Oral Answers to Questions — Defence – in the House of Commons am 2:30 pm ar 23 Chwefror 2009.
What progress has been made on the evaluation of policy options for super garrisons; and if he will make a statement.
Four super garrisons will be established in Aldershot, the east of England, Yorkshire and Salisbury plain. Those will all form by April 2009, and the Northern Ireland super garrison by April 2010.
All those phase 1 super garrisons have been subject to major rebuild programmes, but their development goes beyond infrastructure. They will provide a sustainable military community better integrated with the local civilian community and the local civilian authorities. These will be places where people will want to work and to live.
I thank the Minister for that answer. We have quite a large military footprint in Oxfordshire—Bicester, Benson, Abingdon—and it would be fair to say that Oxford would very much welcome, in due course, being considered for super garrison status, but those things require planning and lead-in time. Will the Minister assure the House that there will be long discussions and lead-in time with local authorities to make quite sure that we can get the best out of the potential for super garrisons for the military and for communities such as Oxfordshire?
The hon. Gentleman has been a champion of the garrison at Bicester for a long time. While I do not think that there is the potential for a super garrison in that location, there are possible synergies in respect of other defence capability moving into the area; of course, we will be considering that. Should we consider it further, there will be full consultation not only with him, but with the relevant local authorities in so doing.
Can my right hon. Friend confirm that he is satisfied that the garrison of our armed forces in this country broadly reflects where they are recruited from?
It can never do that in its entirety. The garrison in this country reflects historic decisions that have been made and facilities that have been located in different parts of the country. Of course it would be sensible, to the degree that it is practical, to align the garrison of the Army in Great Britain with the locations in which its members are recruited, and we should try to do that. However, we cannot simply change our footprint and an extensive estate that has existed for a long time.
I am grateful to the Minister for writing to invite me to see progress at Andover in relation to the proposed transfer of UK Land Command to the site. He will, however, be aware of the enormous changes and pressures affecting the community in south Wiltshire as a result of the super-garrison proposals, and also the quite proper expansion of the work being done in the Defence Science and Technology Laboratory at Porton Down. Can he assure me that planning will take place in close association with the new Wiltshire council, which will come into being shortly, and that in implementing this enormous investment programme, he will not neglect the existing married quarters, which remain sub-standard for so many of our military personnel and their dependants?
I am told that there is a good relationship with the local authority, but if the hon.
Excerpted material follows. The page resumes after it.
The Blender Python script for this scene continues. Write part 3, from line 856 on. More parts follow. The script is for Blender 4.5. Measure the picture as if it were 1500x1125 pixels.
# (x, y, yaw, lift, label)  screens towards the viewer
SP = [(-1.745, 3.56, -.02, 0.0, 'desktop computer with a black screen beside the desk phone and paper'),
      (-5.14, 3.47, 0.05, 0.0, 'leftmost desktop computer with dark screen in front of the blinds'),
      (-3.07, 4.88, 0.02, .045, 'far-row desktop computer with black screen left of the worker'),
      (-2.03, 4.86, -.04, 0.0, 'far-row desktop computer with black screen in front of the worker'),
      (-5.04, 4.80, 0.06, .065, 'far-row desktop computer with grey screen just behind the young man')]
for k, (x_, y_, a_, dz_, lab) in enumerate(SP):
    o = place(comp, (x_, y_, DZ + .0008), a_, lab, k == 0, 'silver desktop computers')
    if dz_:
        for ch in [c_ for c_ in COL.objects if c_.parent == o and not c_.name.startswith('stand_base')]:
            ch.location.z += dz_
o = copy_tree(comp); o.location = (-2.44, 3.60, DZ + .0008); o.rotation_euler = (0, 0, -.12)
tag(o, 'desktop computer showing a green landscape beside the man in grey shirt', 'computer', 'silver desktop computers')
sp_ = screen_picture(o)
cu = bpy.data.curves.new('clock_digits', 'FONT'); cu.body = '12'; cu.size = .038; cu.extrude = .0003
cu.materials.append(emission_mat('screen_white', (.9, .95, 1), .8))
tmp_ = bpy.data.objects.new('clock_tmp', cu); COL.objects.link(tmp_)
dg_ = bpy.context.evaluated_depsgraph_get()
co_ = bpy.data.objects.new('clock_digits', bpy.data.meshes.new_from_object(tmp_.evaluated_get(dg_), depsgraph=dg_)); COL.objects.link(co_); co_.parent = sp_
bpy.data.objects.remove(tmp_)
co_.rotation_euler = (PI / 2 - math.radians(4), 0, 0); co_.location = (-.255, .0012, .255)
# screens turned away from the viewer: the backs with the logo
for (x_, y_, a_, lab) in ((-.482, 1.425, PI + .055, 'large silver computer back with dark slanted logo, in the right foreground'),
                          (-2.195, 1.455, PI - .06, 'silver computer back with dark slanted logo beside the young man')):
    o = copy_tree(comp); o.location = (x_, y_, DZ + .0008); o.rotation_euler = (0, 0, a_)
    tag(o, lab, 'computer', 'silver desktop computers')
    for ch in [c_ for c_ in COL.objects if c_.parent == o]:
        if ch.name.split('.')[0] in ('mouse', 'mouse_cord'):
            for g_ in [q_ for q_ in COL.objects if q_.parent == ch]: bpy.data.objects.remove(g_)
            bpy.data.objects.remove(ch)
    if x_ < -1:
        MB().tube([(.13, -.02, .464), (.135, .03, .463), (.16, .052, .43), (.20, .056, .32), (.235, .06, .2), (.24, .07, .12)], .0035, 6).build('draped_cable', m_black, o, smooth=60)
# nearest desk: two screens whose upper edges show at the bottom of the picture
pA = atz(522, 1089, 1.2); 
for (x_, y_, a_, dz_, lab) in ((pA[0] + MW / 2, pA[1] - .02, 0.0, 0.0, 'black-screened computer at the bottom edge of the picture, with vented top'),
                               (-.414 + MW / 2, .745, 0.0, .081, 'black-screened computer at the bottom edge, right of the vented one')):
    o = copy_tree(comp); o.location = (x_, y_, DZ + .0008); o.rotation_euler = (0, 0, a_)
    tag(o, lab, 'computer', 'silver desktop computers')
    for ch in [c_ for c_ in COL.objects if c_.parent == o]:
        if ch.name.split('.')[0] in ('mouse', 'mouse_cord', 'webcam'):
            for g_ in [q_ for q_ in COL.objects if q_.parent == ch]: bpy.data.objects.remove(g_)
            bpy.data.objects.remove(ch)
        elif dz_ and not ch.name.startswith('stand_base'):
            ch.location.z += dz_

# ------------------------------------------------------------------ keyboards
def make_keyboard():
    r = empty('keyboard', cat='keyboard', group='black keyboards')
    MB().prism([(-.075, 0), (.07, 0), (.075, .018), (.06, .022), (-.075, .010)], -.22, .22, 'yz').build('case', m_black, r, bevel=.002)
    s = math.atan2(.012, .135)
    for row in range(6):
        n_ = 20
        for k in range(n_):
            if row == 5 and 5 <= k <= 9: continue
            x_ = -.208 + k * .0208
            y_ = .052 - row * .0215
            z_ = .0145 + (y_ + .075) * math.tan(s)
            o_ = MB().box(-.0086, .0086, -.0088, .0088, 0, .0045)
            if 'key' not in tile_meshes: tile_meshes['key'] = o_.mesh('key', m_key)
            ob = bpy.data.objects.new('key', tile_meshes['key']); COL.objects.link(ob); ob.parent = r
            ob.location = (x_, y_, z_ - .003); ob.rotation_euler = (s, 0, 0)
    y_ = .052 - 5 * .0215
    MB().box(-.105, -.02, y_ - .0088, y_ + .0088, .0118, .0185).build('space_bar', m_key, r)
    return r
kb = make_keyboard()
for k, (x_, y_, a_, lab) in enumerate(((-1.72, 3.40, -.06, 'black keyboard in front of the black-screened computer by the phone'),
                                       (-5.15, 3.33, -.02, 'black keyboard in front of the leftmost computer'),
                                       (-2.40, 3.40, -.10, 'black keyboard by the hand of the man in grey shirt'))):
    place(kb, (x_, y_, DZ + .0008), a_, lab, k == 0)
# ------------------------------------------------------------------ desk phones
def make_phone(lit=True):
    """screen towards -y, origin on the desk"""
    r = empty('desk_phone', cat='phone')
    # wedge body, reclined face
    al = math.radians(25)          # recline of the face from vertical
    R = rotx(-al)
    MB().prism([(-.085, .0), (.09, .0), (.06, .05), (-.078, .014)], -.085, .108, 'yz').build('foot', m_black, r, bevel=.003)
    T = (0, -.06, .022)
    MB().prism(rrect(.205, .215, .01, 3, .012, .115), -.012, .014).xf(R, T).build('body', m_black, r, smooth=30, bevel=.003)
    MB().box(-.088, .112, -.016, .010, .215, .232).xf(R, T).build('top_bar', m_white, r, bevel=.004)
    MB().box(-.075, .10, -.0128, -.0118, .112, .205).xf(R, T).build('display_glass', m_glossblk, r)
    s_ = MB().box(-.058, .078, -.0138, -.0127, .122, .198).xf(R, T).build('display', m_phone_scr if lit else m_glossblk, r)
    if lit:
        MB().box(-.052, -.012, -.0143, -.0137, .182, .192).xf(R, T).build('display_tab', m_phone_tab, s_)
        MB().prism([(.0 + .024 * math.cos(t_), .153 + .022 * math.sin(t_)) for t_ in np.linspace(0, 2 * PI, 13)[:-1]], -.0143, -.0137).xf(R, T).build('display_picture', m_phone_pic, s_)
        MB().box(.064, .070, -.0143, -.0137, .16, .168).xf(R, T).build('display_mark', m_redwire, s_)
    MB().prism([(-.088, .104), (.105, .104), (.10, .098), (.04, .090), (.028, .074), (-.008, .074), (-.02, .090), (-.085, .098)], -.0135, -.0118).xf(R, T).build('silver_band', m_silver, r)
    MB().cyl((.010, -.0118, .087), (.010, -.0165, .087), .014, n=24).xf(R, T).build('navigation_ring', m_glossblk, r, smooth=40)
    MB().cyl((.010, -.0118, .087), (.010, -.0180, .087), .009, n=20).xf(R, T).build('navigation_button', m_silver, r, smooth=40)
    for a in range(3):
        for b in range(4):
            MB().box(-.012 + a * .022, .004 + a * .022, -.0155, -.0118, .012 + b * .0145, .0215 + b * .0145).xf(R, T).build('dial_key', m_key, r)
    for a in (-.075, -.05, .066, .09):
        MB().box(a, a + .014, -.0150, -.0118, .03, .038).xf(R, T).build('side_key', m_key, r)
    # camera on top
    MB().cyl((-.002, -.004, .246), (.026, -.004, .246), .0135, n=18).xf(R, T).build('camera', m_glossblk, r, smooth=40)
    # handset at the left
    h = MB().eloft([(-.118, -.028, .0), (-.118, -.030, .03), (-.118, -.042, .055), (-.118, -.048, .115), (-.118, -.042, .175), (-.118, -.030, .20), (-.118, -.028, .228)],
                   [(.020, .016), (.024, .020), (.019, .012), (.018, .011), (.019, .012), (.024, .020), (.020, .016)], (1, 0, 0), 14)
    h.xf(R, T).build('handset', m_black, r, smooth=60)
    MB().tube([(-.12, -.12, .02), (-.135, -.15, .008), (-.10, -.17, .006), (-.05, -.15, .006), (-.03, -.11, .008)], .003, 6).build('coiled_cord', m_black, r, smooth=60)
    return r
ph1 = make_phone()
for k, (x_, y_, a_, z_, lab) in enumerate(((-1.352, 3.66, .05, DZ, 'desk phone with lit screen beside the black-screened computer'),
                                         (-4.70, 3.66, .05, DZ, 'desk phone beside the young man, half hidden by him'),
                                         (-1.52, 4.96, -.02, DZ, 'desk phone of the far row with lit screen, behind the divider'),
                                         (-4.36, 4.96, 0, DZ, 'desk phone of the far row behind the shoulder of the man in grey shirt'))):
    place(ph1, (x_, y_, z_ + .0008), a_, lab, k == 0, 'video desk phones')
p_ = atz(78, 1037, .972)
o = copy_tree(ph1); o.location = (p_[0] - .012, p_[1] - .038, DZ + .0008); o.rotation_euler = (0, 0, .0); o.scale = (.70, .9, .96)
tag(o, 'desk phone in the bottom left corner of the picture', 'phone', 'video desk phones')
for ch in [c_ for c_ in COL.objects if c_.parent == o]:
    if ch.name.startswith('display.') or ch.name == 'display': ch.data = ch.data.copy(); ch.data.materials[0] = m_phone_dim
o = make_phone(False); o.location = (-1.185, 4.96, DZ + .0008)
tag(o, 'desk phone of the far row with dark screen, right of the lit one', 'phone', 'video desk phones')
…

Gentleman has evidence to the contrary I shall be only too happy to listen to him and ensure that we put things right. He has expressed his concern about some of the changes for some time, and I should also be more than happy to talk to him privately, as well as in the Chamber, about those issues.
There has been substantial investment in both single and married quarters over time, but the hon. Gentleman knows that we live with a legacy of neglect that goes back many decades.
The Government's super-garrison initiative offers them an opportunity to do something about the shameful accommodation that many of our troops have had to put up with for far too long. However, servicemen and women will note that defence is conspicuously absent from the Government's programme for bringing forward capital expenditure and that defence projects are being delayed or cancelled, and they will draw their own conclusions on where they lie in the Government's scheme of priorities. Why have Ministers decided not to follow the example of other countries that are including defence projects in their fiscal stimulus packages?
The hon. Gentleman has raised these issues in a manner that is not acceptable. There has been substantial investment in the estate over a long period, and the legacy that we were left by the Government whom he supported was truly outrageous. He needs to remember the Annington Homes deal, which left us with a legacy on family living accommodation that was an absolute scandal before the 1997 election. None of that can be solved immediately; it has to be solved over time, and it is being solved. Many thousands of homes have been brought up to standard, including both service family and single accommodation.